争点・沖縄市長選(3)基地負担軽減策


この記事を書いた人 Avatar photo 琉球新報社

桑江氏―整理縮小進めるべき 諸見里氏―移設で機能強化反対

 

 最新鋭ステルス戦闘機F35AやFA18戦闘攻撃機が暫定配備されるなど、米軍嘉手納基地では、外来機の飛来が相次いでいる。米軍機騒音の激化に、市民からは「子どもが寝付けない」「低空飛行で怖い」などの声が市に寄せられている。2017年度の苦情件数は、記録が残る07年度以降で過去最多の312件に上った。

 100デシベルを超える爆音の発生や、日米両政府が合意した騒音措置規制(騒音防止協定)で飛行が制限されている午後10時以降の飛行も多い。先月22日には市内小学校の卒業式中に、米軍機が市街地上空を頻繁に飛び交った。米軍がうたう「地元への配慮」がうかがえない。

 嘉手納基地では昨年、SACO合意で伊江島に移転されたパラシュート降下訓練が相次ぎ、初の夜間訓練も強行された。騒音軽減を理由に移転した旧海軍駐機場の継続使用も地元の反発を招いた。沖縄市や嘉手納町、北谷町でつくる「嘉手納飛行場に関する三市町連絡協議会(三連協)」の3首長と翁長雄志知事は共に上京し、関係閣僚に抗議する異例の事態に発展した。

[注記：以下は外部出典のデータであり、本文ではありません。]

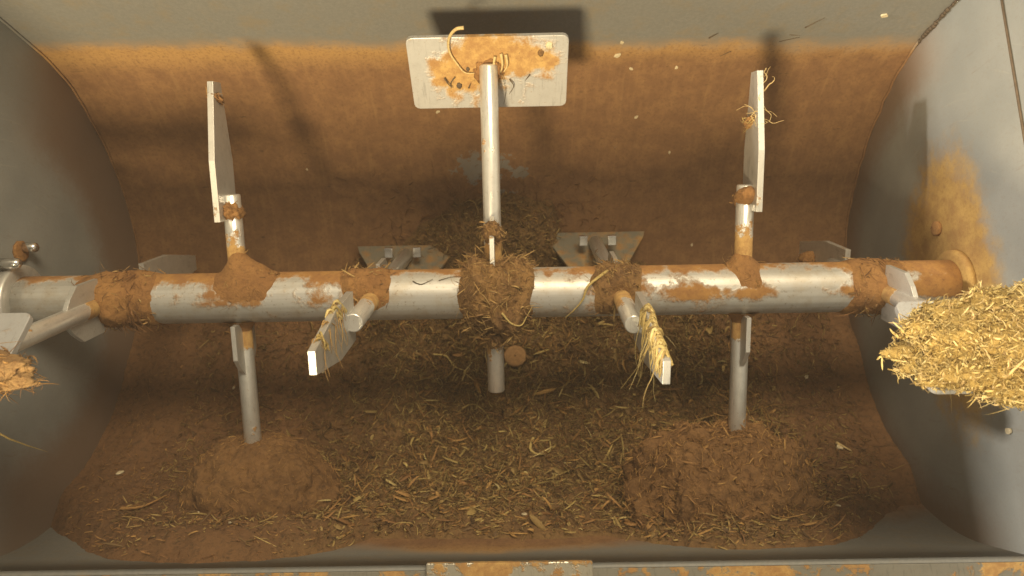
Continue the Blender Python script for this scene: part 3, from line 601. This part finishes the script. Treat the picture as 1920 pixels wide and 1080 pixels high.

 市長選に立候補を予定する現職の桑江朝千夫氏(62)は「なし崩し的な運用はあってはならない」と訴え、新人で前市議の諸見里宏美氏(56)は「市民の健康と命を守る」と主張する。騒音や合意違反の運用など、基地負担の軽減を日米両政府に訴えることでは一致する。

 一方、米軍牧港補給地区(キャンプ・キンザー)倉庫群とキャンプ瑞慶覧のスクールバス関連施設を嘉手納弾薬庫知花地区に移設する計画を巡っては、桑江氏は16年8月、基地から派生する諸問題の解決などを図る協議会の設置を条件に受け入れを表明した。

 計画では従業員約千人とスクールバス約80台が移転するため、地域住民からは周辺道路の渋滞悪化を懸念する声が上がっている。協議会はこれまで、河川氾濫の解消など具体的な問題解決を図ったこともあるが、渋滞解消については依然として具体的な解決策は示せていない。

 移設計画について、桑江氏は「基地の整理縮小は一歩でも前に進めるべきだ」と受け入れ理由を説明し、協議会で渋滞解消を含めた課題解決に着手していることを訴える。諸見里氏は沖縄市サッカー場で有害物質を含むドラム缶が発見されたことを念頭に「環境影響も含め情報開示を求める。機能強化につながる受け入れに反対する」としている。